PROGRAM 2024
08.05.2024–06.10.2024
UNKNOWN FAMILIARS
THE VIENNA INSURANCE GROUP COLLECTIONS
Curator: Philippe Batka, Vanessa Joan Müller
In this exhibition at the Leopold Museum, the highlights from six collections of the Vienna Insurance Group will encounter each other for the first time. Despite the collections’ different emphases and evolutions, their works are unknown familiars, as they all hail from compilations gathered by companies belonging to the same family. The Vienna Insurance Group’s 200-year anniversary provides the opportunity to present the collections of the VIG, the Wiener Städtische Versicherung, the Wiener Städtische Versicherungsverein, the Donau Versicherung, the Serbian Wiener Städtische Osiguranje as well as the Latvian BTA Baltic.
24.05.2024–29.09.2024
SPLENDOR AND MISERY
NEW OBJECTIVITY IN GERMANY
Curator: Hans-Peter Wipplinger
The ramifications of World War I called for new depictions of reality in art.

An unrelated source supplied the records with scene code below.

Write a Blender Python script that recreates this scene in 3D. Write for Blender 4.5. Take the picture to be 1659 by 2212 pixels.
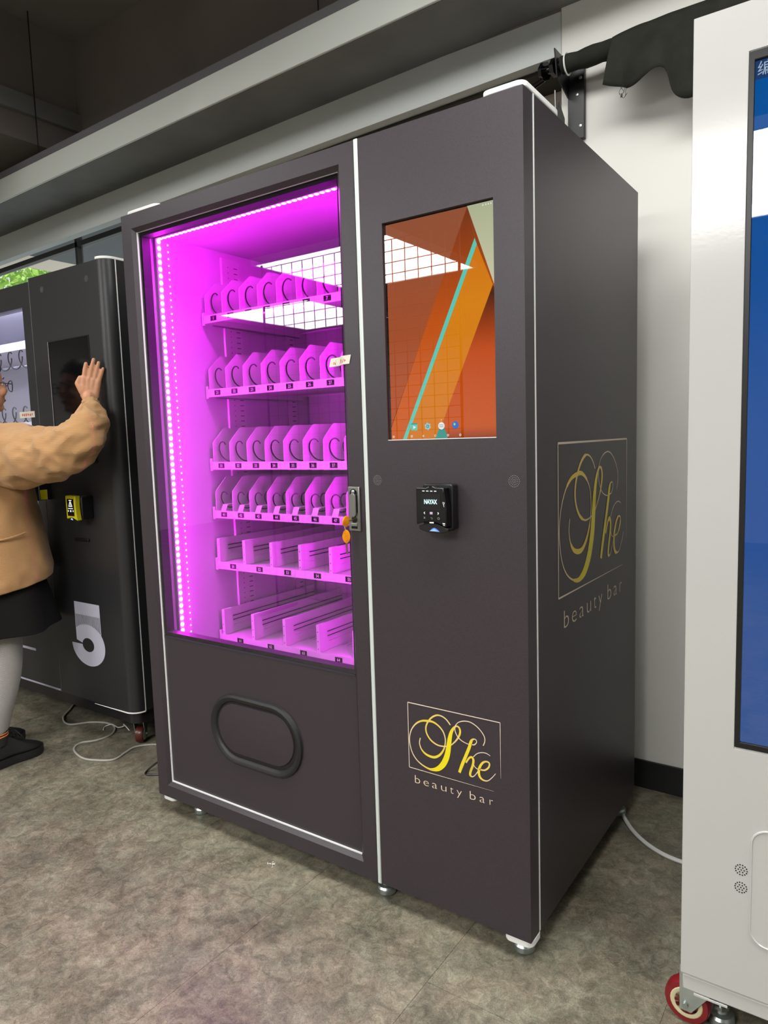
import bpy, bmesh, math, random
from mathutils import Vector, Matrix, Euler

for _o in list(bpy.data.objects):
    bpy.data.objects.remove(_o, do_unlink=True)
random.seed(7)
SC = bpy.context.scene
COL = SC.collection
PI = math.pi

# ------------------------------------------------------------------ camera
cd = bpy.data.cameras.new('camera')
cam = bpy.data.objects.new('camera', cd)
COL.objects.link(cam)
cam.location = (1.9613, -1.4277, 1.2360)
cam.rotation_euler = (math.radians(83.95), math.radians(1.773), math.radians(34.769))
cd.sensor_fit = 'VERTICAL'
cd.sensor_height = 24.0
cd.lens = 24.0 * 1534.16 / 2212.0
cd.clip_start = 0.02
SC.camera = cam

# ------------------------------------------------------------------ world, sun, exposure
w = bpy.data.worlds.new('world')
SC.world = w
w.use_nodes = True
wn = w.node_tree.nodes
wn['Background'].inputs[0].default_value = (0.93, 0.97, 1.0, 1)
wn['Background'].inputs[1].default_value = 1.15
sd = bpy.data.lights.new('sun', 'SUN')
sd.energy = 5.0
sd.angle = 0.02
sd.color = (1, 0.96, 0.88)
sun = bpy.data.objects.new('sun', sd)
sun.rotation_euler = (math.radians(48), 0, math.radians(-20))
sun.location = (-6, -8, 12)
COL.objects.link(sun)
SC.view_settings.view_transform = 'Standard'
SC.view_settings.look = 'None'
SC.view_settings.gamma = 1.0
SC.view_settings.use_curve_mapping = False
SC.view_settings.exposure = 0.0
PANEL = 19.0          # radiance of the ceiling light panels
NEAR = 11.2
LED = 150.0            # radiance of the magenta strips
SC.cycles.use_denoising = True
SC.cycles.max_bounces = 8
SC.cycles.diffuse_bounces = 4
SC.cycles.glossy_bounces = 4
SC.cycles.transparent_max_bounces = 12
SC.cycles.caustics_reflective = False
SC.cycles.caustics_refractive = False
SC.cycles.sample_clamp_indirect = 6.0

# ------------------------------------------------------------------ materials
def lin(c):
    c = c / 255.0
    return c / 12.92 if c <= 0.04045 else ((c + 0.055) / 1.055) ** 2.4
def rgb(r, g, b):
    return (lin(r), lin(g), lin(b), 1.0)
M = {}
def mat(name, col, rough=0.5, metal=0.0, spec=0.5, emit=None, es=0.0, bump=None, vary=None, coat=0.0, alpha=None):
    """bump=(scale,strength,dist), vary=(scale, amount)"""
    m = bpy.data.materials.new(name)
    m.use_nodes = True
    nt = m.node_tree
    b = nt.nodes['Principled BSDF']
    b.inputs['Base Color'].default_value = col
    b.inputs['Roughness'].default_value = rough
    b.inputs['Metallic'].default_value = metal
    b.inputs['Specular IOR Level'].default_value = spec
    b.inputs['Coat Weight'].default_value = coat
    b.inputs['Coat Roughness'].default_value = 0.08
    if emit:
        b.inputs['Emission Color'].default_value = emit
        b.inputs['Emission Strength'].default_value = es
    tc = nt.nodes.new('ShaderNodeTexCoord')
    if vary:
        n = nt.nodes.new('ShaderNodeTexNoise')
        n.inputs['Scale'].default_value = vary[0]
        n.inputs['Detail'].default_value = 5
        nt.links.new(tc.outputs['Object'], n.inputs['Vector'])
        r = nt.nodes.new('ShaderNodeValToRGB')
        a = vary[1]
        r.color_ramp.elements[0].position = 0.3
        r.color_ramp.elements[1].position = 0.7
        r.color_ramp.elements[0].color = (col[0] * (1 - a), col[1] * (1 - a), col[2] * (1 - a), 1)
        r.color_ramp.elements[1].color = (min(1, col[0] * (1 + a)), min(1, col[1] * (1 + a)), min(1, col[2] * (1 + a)), 1)
        nt.links.new(n.outputs['Fac'], r.inputs['Fac'])
        nt.links.new(r.outputs['Color'], b.inputs['Base Color'])
    if bump:
        n2 = nt.nodes.new('ShaderNodeTexNoise')
        n2.inputs['Scale'].default_value = bump[0]
        n2.inputs['Detail'].default_value = 3
        nt.links.new(tc.outputs['Object'], n2.inputs['Vector'])
        bp = nt.nodes.new('ShaderNodeBump')
        bp.inputs['Strength'].default_value = bump[1]
        bp.inputs['Distance'].default_value = bump[2]
        nt.links.new(n2.outputs['Fac'], bp.inputs['Height'])
        nt.links.new(bp.outputs['Normal'], b.inputs['Normal'])
    M[name] = m
    return m
def emis(name, col, s):
    m = bpy.data.materials.new(name)
    m.use_nodes = True
    nt = m.node_tree
    nt.nodes.clear()
    e = nt.nodes.new('ShaderNodeEmission')
    e.inputs[0].default_value = col
    e.inputs[1].default_value = s
    o = nt.nodes.new('ShaderNodeOutputMaterial')
    nt.links.new(e.outputs[0], o.inputs[0])
    M[name] = m
    return m
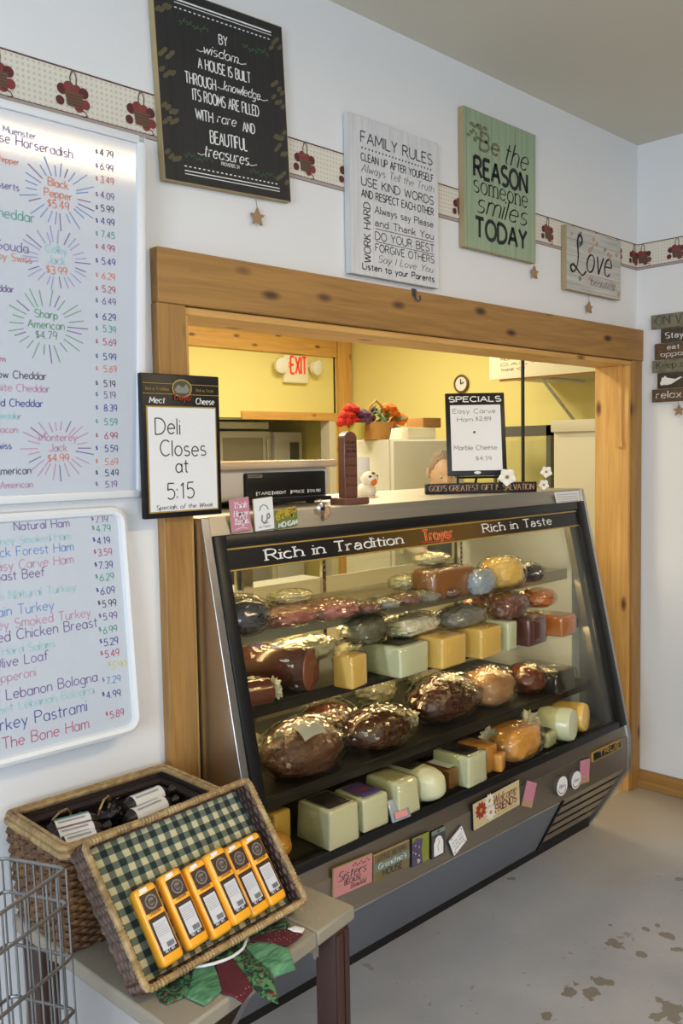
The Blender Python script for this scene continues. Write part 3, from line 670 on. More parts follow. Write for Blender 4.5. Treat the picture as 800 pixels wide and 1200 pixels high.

The resignation, accusations and indescribable hardship that characterized this time on the one hand, and the hope, longings and emerging zest for life of the “Golden Twenties’” on the other, found expression in a new type of art – one that was unsentimental, sober, specific and purist; one that described the world in an objective, realistic manner. Artists including Max Beckmann, Heinrich Maria Davringhausen, Otto Dix, George Grosz, Karl Hubbuch, Grethe Jürgens, Lotte Laserstein, Felix Nussbaum, Gerta Overbeck, Christian Schad, Rudolf Schlichter and many others, captured the zeitgeist on canvas and paper. This, the first comprehensive exhibition of German New Objectivity in Austria, follows on from the Leopold Museum’s previous presentations The Twilight of Humanity (2021) and Hagenbund. From Moderate to Radical Modernism (2022), which both highlighted tendencies of New Objectivity.
30.10.2024–16.02.2025
RUDOLF WACKER
MAGIC AND ABYSSES OF REALITY
Curators: Marianne Hussl-Hörmann, Laura Feurle
From late October, the Leopold Museum is dedicating a comprehensive exhibition to Rudolf Wacker (1893–1939), one of the most eminent exponents of New Objectivity in Austria. Wacker studied in Vienna and Weimar under Albin Egger-Lienz. During World War I, he was captured as a prisoner of war in 1915. Upon his release in 1920, he tried to forge a career in Berlin and Vienna, before he returned to his hometown of Bregenz with his wife Ilse Moebius in 1924. His oeuvre focused on landscapes and backyards, self-portraits and female nudes, but also on random items found by the artist which he incorporated into his works in ever new compositions. In light of the era’s increasingly volatile political situation and frequent breaches with social taboos, his works can be read as encrypted messages. Featuring numerous loans from institutions and private collections, the presentation affords a comprehensive overview of Wacker’s multi-faceted painterly and graphic oeuvre, complemented by reference works by artists such as Otto Dix and Max Beckmann.
13.11.2024–09.03.2025
POETRY OF THE ORNAMENT
THE BACKHAUSEN ARCHIVES
Curators: Ursula Graf, Aline Marion Steinwender
The company Joh. Backhausen & Söhne, founded in 1849, is among the most tradition-steeped producers of upholstery and decorative fabrics in Viennese history. The company’s main lines of production were premium fashionable fabrics, fabrics for upholstery and curtains, as well as damasks, brocades and carpets made from silk and wool. From 1903, Backhausen focused on collaborations with artists of Viennese Modernism, including Josef Hoffmann, Koloman Moser, Joseph Maria Olbrich, Jutta Sika, Dagobert Peche, My Ullmann and Otto Prutscher. The company specialized in turning their designs into commercial products, and established itself as the main supplier of the Wiener Werkstätte. The exhibition affords insights into the holdings of the Backhausen Archives, introduces numerous artists and sheds light on individual production stages – from the design via fabric samples all the way to the execution. It pays tribute to Dr. Louise Kiesling (1957–2022) who, with passionate enthusiasm and great ideational and monetary commitment, preserved the Backhausen Archives for posterity.